13½ in. (34.4 cm.) high
Provenance
Sir Julius Wernher, 1st Bt. (1850-1912), Bath House, London, in the Red Room, by whom bequeathed, with a life interest to his widow, Alice, Lady Wernher, subsequently Lady Ludlow (1862-1945), to their son
Sir Harold Wernher, 3rd Bt., G.C.V.O. (1893-1973), Bath House, London, and from November 1948, Luton Hoo, Bedfordshire, and by descent.
Literature
1913 Bath House Inventory, no. 7, p. 2, in the Red Room.
1914 Wernher Inventory, no. 7, p. 2

COMPARATIVE LITERATURE:
F.J.B. Watson, Wallace Collection Catalogues: Furniture, London, 1956, no. F93, p. 61-62, pl. 59.
G. de Bellaigue, The James A. de Rothschild Collection at Waddesdon Manor - Furniture, Clocks and Gilt Bronzes, I, Fribourg, 1974, no. 5, pp. 59-61.
Special notice
No VAT will be charged on the hammer price, but VAT at 17.5% will be added to the buyer's premium which is invoiced on a VAT inclusive basis.

Lot Essay

The present model of Cupid, looking up expectantly and with his right arm stretched in front of him, was originally part of a larger composition including Venus, to whom he presents his arrows. The composition can be seen on several clocks of the late seventeenth and eighteenth centuries: for example see the Louis XV clock in the Wallace Collection, London, with gilt-bronze figures (Watson, loc. cit.) or the one at Waddeston Manor, in which the figures are patinated bronze (de Bellaigue, op. cit., p. 61).

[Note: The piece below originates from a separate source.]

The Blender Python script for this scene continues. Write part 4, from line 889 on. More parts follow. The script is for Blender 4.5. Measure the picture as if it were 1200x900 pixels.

Although there is no firm evidence regarding the original design of the the Venus and Cupid on the clock case, it has been suggested in the Waddesdon Manor catalogue (op. cit., p. 60) that it might be the work of André-Charles Boulle or possibly Jacques Thuret. The latter was known to have been free of guild influence and therefore could design and cast his own bronzes.